Als tweede is er de vrijstelling voor gevaarlijke stoffen in kleinverpakkingen, ook wel de LQ-regeling genoemd, waarbij LQ staat voor Limited Quantity. Voorwaarde voor deze vrijstelling is dat de ondernemer gebruikmaakt van een samengestelde verpakking, bijvoorbeeld een aantal blikken in een kartonnen doos. De doos moet zijn voorzien van een LQ-kenmerk.

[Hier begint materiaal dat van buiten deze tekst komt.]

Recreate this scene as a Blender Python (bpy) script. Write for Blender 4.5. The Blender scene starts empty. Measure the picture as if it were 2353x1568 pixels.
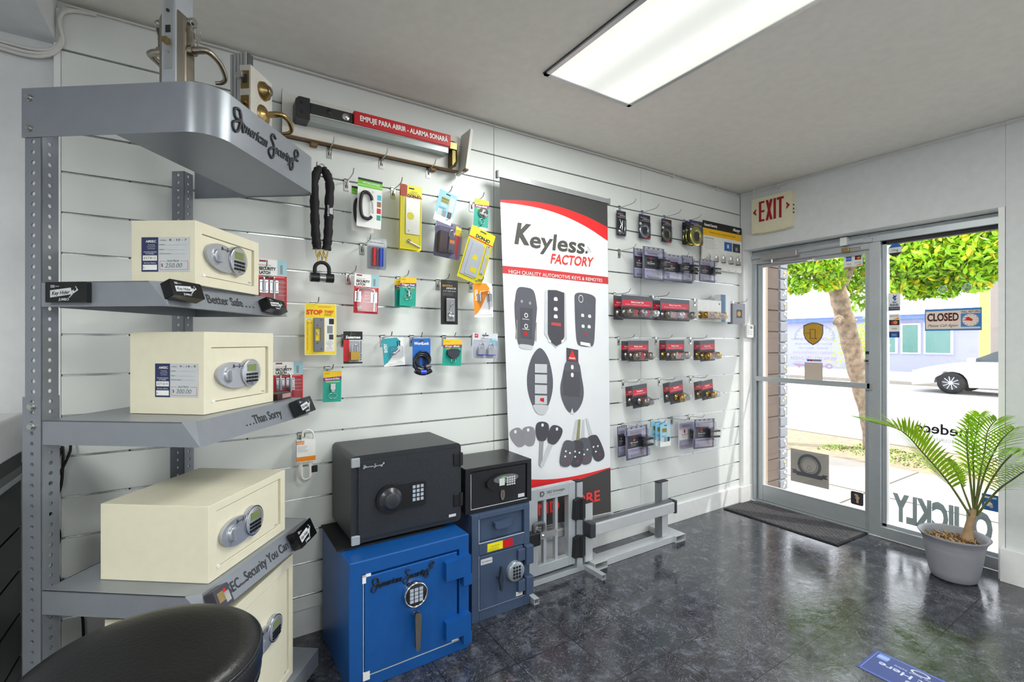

Als derde is er de vrijstelling voor beperkte hoeveelheden gevaarlijke stoffen in een voertuig, ook wel de duizendpuntenregeling genoemd. Hierbij is de hoeveelheid gevaarlijke stoffen die mag worden vervoerd afhankelijk van de mate van gevaarlijkheid van de stof. Voor de gevaarlijkste stoffen is dat maximaal 20 kilogram of liter per voertuig, voor de minst gevaarlijke stoffen is dat 1000 kg liter per voertuig. Bij deze vrijstelling is onder andere geen gevarenkaart, geen voertuiguitrusting en geen ADR-certificaat voor de chauffeur nodig.

Bron: evofenedex.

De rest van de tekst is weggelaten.